Though she began lightly, Walker quickly settled in to reflect on the incredible life and legacy of anti-apartheid activist Winnie Mandela, who died earlier this month on April 2nd. Walker’s work has been woven through the narrative of Winnie Mandela’s life; her poem “Winnie Mandela, We Love You was read at Mandela’s funeral, and Walker was asked to read a poem for Mandela’s 80th birthday celebration.
Over the course of the night, she shared a few of her poems, including one which she wrote on her experience standing in the cell in which Nelson Mandela was imprisoned for 27 years.
Following her speech, Walker engaged in an audience Q&A mediated by Valerie Boyd, author and associate professor of journalism at the University of Georgia. Boyd is the editor of a volume of Walker’s personal journals, Gathering Blossoms Under Fire: The Journals of Alice Walker, which will be published next year.
In her answers to a combination of questions from Boyd and the audience, she talked about the peace and restoration she gains from meditation, warned against debt and alcohol, and shared her mixed feelings about the 2018 film Black Panther. She lauded the film’s creativity but found it too violent. Walker shared her concern that the success of the film drew important attention away from Winnie Mandela’s funeral.

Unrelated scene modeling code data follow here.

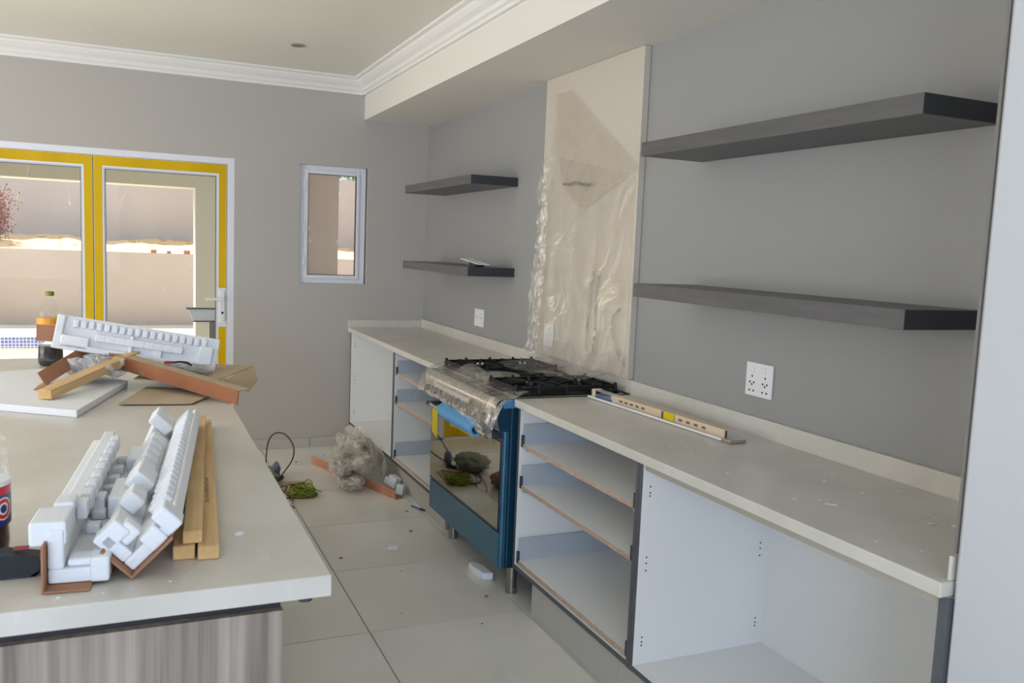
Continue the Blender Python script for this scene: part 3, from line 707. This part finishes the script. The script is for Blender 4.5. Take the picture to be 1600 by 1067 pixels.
# ------------------------------------------------------------------ island
isl = thing('kitchen_island', 'long island with pale worktop and grey woodgrain end panel, left foreground', 'island', (-.2, 3.1, 0))
part('worktop', MB().box(-.80, .343, 1.562, 4.77, .858, .900), m_top, isl, bevel=.003)
part('end_panel', MB().box(-.75, .262, 1.618, 1.636, .10, .818), m_zeb, isl, label='grey woodgrain end panel')
part('top_rail', MB().box(-.75, .260, 1.6365, 4.70, .815, .858), m_dark, isl)
part('carcass', MB().box(-.75, .258, 1.636, 4.70, .10, .815), m_carc, isl)
part('plinth', MB().box(-.70, .21, 1.68, 4.65, 0.001, .10), m_dark, isl)
part('bracket', MB().cyl((.300, 1.60, .857), (.300, 1.60, .842), .014, 14).box(.262, .31, 1.59, 1.61, .850, .858), m_clip, isl)

# --- foam edge protectors: L-section polystyrene with rows of blocks, some still in a cardboard angle
def foam_angle(name, label, p0, p1, hint, wa, wb, t, teeth_a, teeth_b, card=None, card_over=.0, blocks=()):
    """local x: arm a, local z: arm b, local y: length; vertex at origin"""
    p0, p1 = Vector(p0), Vector(p1); L = (p1-p0).length
    R = frame_axes(p1-p0, hint); o = thing(name, label, 'packaging', p0, rot=R, group='polystyrene edge protectors')
    part('foam_arm', MB().box(0, wa, 0, L, 0, t), m_foam, o, bevel=.004)
    part('foam_arm', MB().box(0, t, 0, L, t, wb), m_foam, o, bevel=.004)
    for (n, y0, y1, sx, sy, sz, xx) in teeth_a:
        me = MB().box(-sx/2, sx/2, -sy/2, sy/2, 0, sz).mesh('block', m_foam)
        for k in range(n):
            q = inst('block', me, o, (xx, y0+(y1-y0)*k/max(1, n-1), t)); bev(q, .004)
    for (n, y0, y1, sx, sy, sz, zz) in teeth_b:
        me = MB().box(0, sx, -sy/2, sy/2, -sz/2, sz/2).mesh('block', m_foam)
        for k in range(n):
            q = inst('block', me, o, (t, y0+(y1-y0)*k/max(1, n-1), zz)); bev(q, .004)
    for (x0, x1, y0, y1, z0, z1) in blocks:
        part('block', MB().box(x0, x1, y0, y1, z0, z1), m_foam, o, bevel=.005)
    if card:
        part('cardboard_angle', MB().box(-.005, wa*card[0], card[1], L*card[2], -.005, -.001).box(-.005, -.001, card[1], L*card[2], -.001, wb*card[3]), m_card, o, label='brown cardboard angle')
    return o
# B: upright L at the left front
foam_angle('foam_protector', 'upright white foam protector with stepped blocks, left one at the front of the island', (-.140, 1.652, .9065), (-.070, 2.47, .9065), (1, .0, 0),
           .095, .098, .026,
           [(7, .20, .74, .026, .030, .020, .050)],
           [(9, .16, .72, .020, .040, .034, .088)],
           card=(.75, -.03, .55, .8),
           blocks=[(-.030, .030, .004, .10, .068, .112), (-.006, .030, .10, .16, .098, .118), (.068, .100, -.006, .055, .0, .046), (.030, .072, .010, .055, .026, .040), (.030, .058, .30, .36, .026, .066), (.066, .097, .28, .44, .026, .072), (.066, .097, .66, .80, .026, .060), (-.022, .026, .20, .78, .060, .085)])
# C: V-shaped, resting on its corner, ribbed right arm
foam_angle('foam_protector', 'tilted white foam protector with a ribbed long edge, beside the pine battens', (-.002, 1.668, .9085), (.108, 2.735, .9085), (.70, 0, .70),
           .118, .082, .024,
           [(22, .12, .98, .048, .022, .022, .092)],
           [(5, .52, .80, .018, .040, .040, .062)],
           card=(.80, -.02, .55, .85),
           blocks=[(.092, .124, -.006, .05, .0, .050), (.05, .088, -.008, .03, .0, .036), (.024, .060, .006, .04, .040, .075), (-.006, .05, .0, .05, .055, .092),
                   (.024, .060, .17, .24, .050, .088), (.024, .066, .30, .40, .045, .094), (.024, .040, .42, .50, .05, .088), (.024, .058, .93, 1.05, .040, .104)])
# A: long one lying on top of the pile, facing the camera
foam_angle('foam_protector', 'long white foam protector lying slanted across the top of the scrap pile', (.322, 3.86, .950), (-.300, 3.93, 1.052), (0, .18, .98),
           .140, .050, .024,
           [(18, .060, .560, .032, .020, .020, .112), (9, .16, .46, .030, .040, .022, .066)], [],
           card=None, blocks=[(.0, .138, .602, .632, .0, .046), (.006, .060, .50, .605, .024, .050), (.012, .095, .335, .350, .024, .040), (.0, .100, .02, .075, .0, .042), (-.035, .028, .02, .22, .0, .026), (.02, .08, .22, .25, .024, .042)])
# pine battens
def batten(label, p0, p1, hint, wx, wz, **k):
    p0, p1 = Vector(p0), Vector(p1); L = (p1-p0).length; R = frame_axes(p1-p0, hint)
    if R.col[2].z < 0: R = frame_axes(p1-p0, -Vector(hint))
    o = thing('wooden_batten', label, 'batten', p0, rot=R, group=k.get('group', 'pine battens'))
    part('timber', MB().box(-wx/2, wx/2, .0015, L, 0, wz), m_wood, o, bevel=.0015)
    part('end_grain', MB().box(-wx/2+.001, wx/2-.001, 0, .0015, .001, wz-.001), m_woodend, o)
    return o
batten('pine batten on the island, lower one touching the foam protector', (.0885, 1.725, .9005), (.190, 2.945, .9005), (1, 0, 0), .040, .027)
bt = batten('pine batten on the island, right-hand one with printed writing', (.133, 1.712, .9005), (.2165, 2.955, .9005), (1, 0, 0), .040, .027)
batten('pine batten stacked on top of the other two on the island', (.105, 1.735, .928), (.197, 2.90, .928), (1, 0, 0), .036, .025)
mb = MB(); yy = .30
for k in range(16):
    h = random.uniform(.004, .011)
    mb.box(-.004+random.uniform(0, .002), .004, yy, yy+.004, .0271, .0274)
    if k % 3 == 0: mb.box(-.004, -.002, yy, yy+.012, .0271, .0274)
    yy += random.uniform(.010, .02)
part('printed_writing', mb, m_black, bt, label='small black printed characters')

# --- scrap pile at the far end of the island
def slab_poly(name, label, cat, pts, z0, z1, m, tilt=None, **k):
    return single(name, MB().prism(pts, 'z', z0, z1), m, label, cat, base=(sum(p[0] for p in pts)/len(pts), sum(p[1] for p in pts)/len(pts), z0), bevel=.003, **k)
slab_poly('foam_board', 'flat white foam board under the scrap pile on the island', 'foam board', [(-.175, 3.20), (-.64, 3.53), (-.62, 4.10), (-.32, 4.24), (-.02, 3.83)], .9006, .926, m_foam)
batten('loose pine batten slanting up the scrap pile on the island', (-.288, 3.42, .930), (.010, 3.93, 1.022), (1, -.5, 0), .058, .034, group=None) if False else None
bt2 = batten('loose pine batten slanting up the scrap pile on the island', (-.288, 3.42, .930), (.012, 3.90, 1.010), (1, -.5, 0), .052, .034)
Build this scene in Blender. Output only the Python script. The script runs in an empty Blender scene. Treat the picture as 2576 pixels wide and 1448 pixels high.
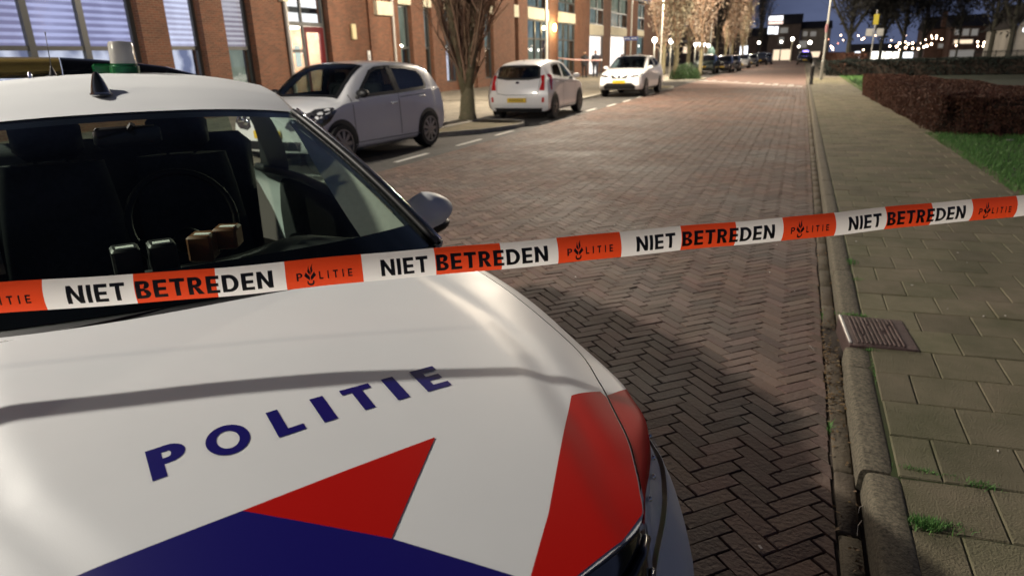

“We end up falling for fiction when actually the truth is so much more incredible,” she said.
Throughout the night, Walker’s points continued to touch upon how we interact with one another, imploring the audience to find within themselves ways to be more human.
“Whatever is going on, whatever people are accused of, whatever we might be accused of, there’s always the possibility of there being in each of us light and darkness, confusion and clarity, peace and war,” she shared.
“And that in order for us in this country to make a better show of what we’ve been trying to accomplish, we have to look a lot more deeply into the shadows that we carry, and we have to start to make amends for some of the evils that we have done to each other.”